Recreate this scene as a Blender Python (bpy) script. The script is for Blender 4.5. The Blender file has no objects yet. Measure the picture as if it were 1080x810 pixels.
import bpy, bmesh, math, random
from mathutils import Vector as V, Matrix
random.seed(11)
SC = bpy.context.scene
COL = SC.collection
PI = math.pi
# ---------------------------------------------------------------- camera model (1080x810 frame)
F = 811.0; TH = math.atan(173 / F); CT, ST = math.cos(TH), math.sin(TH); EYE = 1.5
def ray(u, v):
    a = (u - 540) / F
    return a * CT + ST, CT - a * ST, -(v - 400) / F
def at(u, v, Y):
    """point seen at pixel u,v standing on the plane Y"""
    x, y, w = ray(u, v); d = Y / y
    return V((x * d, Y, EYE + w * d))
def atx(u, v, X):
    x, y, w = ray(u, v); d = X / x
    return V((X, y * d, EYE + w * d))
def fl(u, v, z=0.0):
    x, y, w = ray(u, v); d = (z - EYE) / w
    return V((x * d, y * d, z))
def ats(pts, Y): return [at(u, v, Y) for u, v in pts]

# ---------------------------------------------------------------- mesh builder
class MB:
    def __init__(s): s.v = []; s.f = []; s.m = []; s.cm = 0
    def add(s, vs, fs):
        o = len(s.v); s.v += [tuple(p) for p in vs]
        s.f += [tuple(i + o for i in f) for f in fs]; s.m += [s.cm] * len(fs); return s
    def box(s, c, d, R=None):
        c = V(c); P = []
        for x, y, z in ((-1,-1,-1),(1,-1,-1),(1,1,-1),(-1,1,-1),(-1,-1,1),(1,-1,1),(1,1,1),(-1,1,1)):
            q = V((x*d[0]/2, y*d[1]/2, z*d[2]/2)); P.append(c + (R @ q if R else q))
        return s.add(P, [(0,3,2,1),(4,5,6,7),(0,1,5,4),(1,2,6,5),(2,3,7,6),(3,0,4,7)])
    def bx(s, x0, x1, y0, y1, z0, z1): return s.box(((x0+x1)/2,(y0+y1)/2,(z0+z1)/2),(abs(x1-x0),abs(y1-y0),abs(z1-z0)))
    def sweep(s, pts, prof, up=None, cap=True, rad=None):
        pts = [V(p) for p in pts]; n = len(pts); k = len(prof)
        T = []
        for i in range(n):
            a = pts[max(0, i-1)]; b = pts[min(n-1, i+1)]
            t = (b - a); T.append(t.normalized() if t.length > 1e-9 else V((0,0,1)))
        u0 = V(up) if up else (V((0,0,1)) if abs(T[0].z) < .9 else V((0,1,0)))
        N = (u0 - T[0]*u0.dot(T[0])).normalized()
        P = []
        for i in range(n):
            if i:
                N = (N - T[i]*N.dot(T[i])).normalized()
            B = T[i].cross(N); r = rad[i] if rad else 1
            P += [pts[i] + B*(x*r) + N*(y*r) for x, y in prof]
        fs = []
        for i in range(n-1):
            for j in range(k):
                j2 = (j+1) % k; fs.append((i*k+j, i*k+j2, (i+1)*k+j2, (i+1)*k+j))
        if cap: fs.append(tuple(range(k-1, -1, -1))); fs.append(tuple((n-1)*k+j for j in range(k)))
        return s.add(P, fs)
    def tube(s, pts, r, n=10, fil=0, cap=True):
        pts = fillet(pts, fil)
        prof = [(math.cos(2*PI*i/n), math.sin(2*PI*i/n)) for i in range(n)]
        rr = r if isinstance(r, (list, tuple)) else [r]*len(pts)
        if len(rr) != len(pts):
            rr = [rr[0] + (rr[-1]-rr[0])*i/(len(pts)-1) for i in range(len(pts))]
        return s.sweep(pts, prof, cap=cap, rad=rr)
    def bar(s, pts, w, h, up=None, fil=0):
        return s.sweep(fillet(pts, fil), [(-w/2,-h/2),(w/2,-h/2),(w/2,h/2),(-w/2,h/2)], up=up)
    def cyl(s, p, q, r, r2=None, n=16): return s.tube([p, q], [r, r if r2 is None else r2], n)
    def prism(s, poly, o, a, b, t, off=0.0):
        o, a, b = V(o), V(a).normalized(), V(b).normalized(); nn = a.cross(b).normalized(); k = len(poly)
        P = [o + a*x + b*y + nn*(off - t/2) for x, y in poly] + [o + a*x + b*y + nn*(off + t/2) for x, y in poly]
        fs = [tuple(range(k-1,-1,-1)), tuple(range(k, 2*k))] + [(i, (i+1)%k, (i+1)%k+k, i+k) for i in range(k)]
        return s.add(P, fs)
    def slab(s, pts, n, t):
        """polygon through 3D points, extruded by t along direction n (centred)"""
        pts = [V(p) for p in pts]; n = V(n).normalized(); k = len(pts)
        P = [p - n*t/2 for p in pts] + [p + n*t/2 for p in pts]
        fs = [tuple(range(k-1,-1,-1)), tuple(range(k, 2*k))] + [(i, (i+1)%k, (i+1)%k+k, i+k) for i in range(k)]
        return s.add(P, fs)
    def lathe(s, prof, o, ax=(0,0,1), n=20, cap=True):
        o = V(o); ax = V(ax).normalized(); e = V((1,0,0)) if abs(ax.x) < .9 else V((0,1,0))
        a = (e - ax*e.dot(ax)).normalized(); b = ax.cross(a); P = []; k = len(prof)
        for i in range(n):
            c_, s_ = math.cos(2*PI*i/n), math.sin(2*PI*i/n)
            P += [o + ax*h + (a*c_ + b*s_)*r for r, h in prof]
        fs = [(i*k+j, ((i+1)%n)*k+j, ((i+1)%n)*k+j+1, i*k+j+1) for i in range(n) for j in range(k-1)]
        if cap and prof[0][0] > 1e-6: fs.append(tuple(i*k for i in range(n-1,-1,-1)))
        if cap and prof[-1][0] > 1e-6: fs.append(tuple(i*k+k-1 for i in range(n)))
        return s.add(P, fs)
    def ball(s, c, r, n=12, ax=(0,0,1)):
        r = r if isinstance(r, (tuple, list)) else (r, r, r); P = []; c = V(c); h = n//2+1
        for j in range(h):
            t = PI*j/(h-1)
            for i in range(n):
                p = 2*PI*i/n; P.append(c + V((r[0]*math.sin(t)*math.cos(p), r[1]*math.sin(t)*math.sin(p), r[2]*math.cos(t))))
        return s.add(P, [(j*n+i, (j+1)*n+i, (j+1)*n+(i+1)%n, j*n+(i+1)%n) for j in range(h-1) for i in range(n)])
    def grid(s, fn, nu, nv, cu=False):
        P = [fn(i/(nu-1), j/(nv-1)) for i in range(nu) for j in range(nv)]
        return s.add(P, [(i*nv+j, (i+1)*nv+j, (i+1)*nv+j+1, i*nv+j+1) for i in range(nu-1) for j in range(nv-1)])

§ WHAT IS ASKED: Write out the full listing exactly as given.

§ EXPECTED ANSWER:
Recreate this scene as a Blender Python (bpy) script. The script is for Blender 4.5. The Blender file has no objects yet. Measure the picture as if it were 1080x810 pixels.
import bpy, bmesh, math, random
from mathutils import Vector as V, Matrix
random.seed(11)
SC = bpy.context.scene
COL = SC.collection
PI = math.pi
# ---------------------------------------------------------------- camera model (1080x810 frame)
F = 811.0; TH = math.atan(173 / F); CT, ST = math.cos(TH), math.sin(TH); EYE = 1.5
def ray(u, v):
    a = (u - 540) / F
    return a * CT + ST, CT - a * ST, -(v - 400) / F
def at(u, v, Y):
    """point seen at pixel u,v standing on the plane Y"""
    x, y, w = ray(u, v); d = Y / y
    return V((x * d, Y, EYE + w * d))
def atx(u, v, X):
    x, y, w = ray(u, v); d = X / x
    return V((X, y * d, EYE + w * d))
def fl(u, v, z=0.0):
    x, y, w = ray(u, v); d = (z - EYE) / w
    return V((x * d, y * d, z))
def ats(pts, Y): return [at(u, v, Y) for u, v in pts]

# ---------------------------------------------------------------- mesh builder
class MB:
    def __init__(s): s.v = []; s.f = []; s.m = []; s.cm = 0
    def add(s, vs, fs):
        o = len(s.v); s.v += [tuple(p) for p in vs]
        s.f += [tuple(i + o for i in f) for f in fs]; s.m += [s.cm] * len(fs); return s
    def box(s, c, d, R=None):
        c = V(c); P = []
        for x, y, z in ((-1,-1,-1),(1,-1,-1),(1,1,-1),(-1,1,-1),(-1,-1,1),(1,-1,1),(1,1,1),(-1,1,1)):
            q = V((x*d[0]/2, y*d[1]/2, z*d[2]/2)); P.append(c + (R @ q if R else q))
        return s.add(P, [(0,3,2,1),(4,5,6,7),(0,1,5,4),(1,2,6,5),(2,3,7,6),(3,0,4,7)])
    def bx(s, x0, x1, y0, y1, z0, z1): return s.box(((x0+x1)/2,(y0+y1)/2,(z0+z1)/2),(abs(x1-x0),abs(y1-y0),abs(z1-z0)))
    def sweep(s, pts, prof, up=None, cap=True, rad=None):
        pts = [V(p) for p in pts]; n = len(pts); k = len(prof)
        T = []
        for i in range(n):
            a = pts[max(0, i-1)]; b = pts[min(n-1, i+1)]
            t = (b - a); T.append(t.normalized() if t.length > 1e-9 else V((0,0,1)))
        u0 = V(up) if up else (V((0,0,1)) if abs(T[0].z) < .9 else V((0,1,0)))
        N = (u0 - T[0]*u0.dot(T[0])).normalized()
        P = []
        for i in range(n):
            if i:
                N = (N - T[i]*N.dot(T[i])).normalized()
            B = T[i].cross(N); r = rad[i] if rad else 1
            P += [pts[i] + B*(x*r) + N*(y*r) for x, y in prof]
        fs = []
        for i in range(n-1):
            for j in range(k):
                j2 = (j+1) % k; fs.append((i*k+j, i*k+j2, (i+1)*k+j2, (i+1)*k+j))
        if cap: fs.append(tuple(range(k-1, -1, -1))); fs.append(tuple((n-1)*k+j for j in range(k)))
        return s.add(P, fs)
    def tube(s, pts, r, n=10, fil=0, cap=True):
        pts = fillet(pts, fil)
        prof = [(math.cos(2*PI*i/n), math.sin(2*PI*i/n)) for i in range(n)]
        rr = r if isinstance(r, (list, tuple)) else [r]*len(pts)
        if len(rr) != len(pts):
            rr = [rr[0] + (rr[-1]-rr[0])*i/(len(pts)-1) for i in range(len(pts))]
        return s.sweep(pts, prof, cap=cap, rad=rr)
    def bar(s, pts, w, h, up=None, fil=0):
        return s.sweep(fillet(pts, fil), [(-w/2,-h/2),(w/2,-h/2),(w/2,h/2),(-w/2,h/2)], up=up)
    def cyl(s, p, q, r, r2=None, n=16): return s.tube([p, q], [r, r if r2 is None else r2], n)
    def prism(s, poly, o, a, b, t, off=0.0):
        o, a, b = V(o), V(a).normalized(), V(b).normalized(); nn = a.cross(b).normalized(); k = len(poly)
        P = [o + a*x + b*y + nn*(off - t/2) for x, y in poly] + [o + a*x + b*y + nn*(off + t/2) for x, y in poly]
        fs = [tuple(range(k-1,-1,-1)), tuple(range(k, 2*k))] + [(i, (i+1)%k, (i+1)%k+k, i+k) for i in range(k)]
        return s.add(P, fs)
    def slab(s, pts, n, t):
        """polygon through 3D points, extruded by t along direction n (centred)"""
        pts = [V(p) for p in pts]; n = V(n).normalized(); k = len(pts)
        P = [p - n*t/2 for p in pts] + [p + n*t/2 for p in pts]
        fs = [tuple(range(k-1,-1,-1)), tuple(range(k, 2*k))] + [(i, (i+1)%k, (i+1)%k+k, i+k) for i in range(k)]
        return s.add(P, fs)
    def lathe(s, prof, o, ax=(0,0,1), n=20, cap=True):
        o = V(o); ax = V(ax).normalized(); e = V((1,0,0)) if abs(ax.x) < .9 else V((0,1,0))
        a = (e - ax*e.dot(ax)).normalized(); b = ax.cross(a); P = []; k = len(prof)
        for i in range(n):
            c_, s_ = math.cos(2*PI*i/n), math.sin(2*PI*i/n)
            P += [o + ax*h + (a*c_ + b*s_)*r for r, h in prof]
        fs = [(i*k+j, ((i+1)%n)*k+j, ((i+1)%n)*k+j+1, i*k+j+1) for i in range(n) for j in range(k-1)]
        if cap and prof[0][0] > 1e-6: fs.append(tuple(i*k for i in range(n-1,-1,-1)))
        if cap and prof[-1][0] > 1e-6: fs.append(tuple(i*k+k-1 for i in range(n)))
        return s.add(P, fs)
    def ball(s, c, r, n=12, ax=(0,0,1)):
        r = r if isinstance(r, (tuple, list)) else (r, r, r); P = []; c = V(c); h = n//2+1
        for j in range(h):
            t = PI*j/(h-1)
            for i in range(n):
                p = 2*PI*i/n; P.append(c + V((r[0]*math.sin(t)*math.cos(p), r[1]*math.sin(t)*math.sin(p), r[2]*math.cos(t))))
        return s.add(P, [(j*n+i, (j+1)*n+i, (j+1)*n+(i+1)%n, j*n+(i+1)%n) for j in range(h-1) for i in range(n)])
    def grid(s, fn, nu, nv, cu=False):
        P = [fn(i/(nu-1), j/(nv-1)) for i in range(nu) for j in range(nv)]
        return s.add(P, [(i*nv+j, (i+1)*nv+j, (i+1)*nv+j+1, i*nv+j+1) for i in range(nu-1) for j in range(nv-1)])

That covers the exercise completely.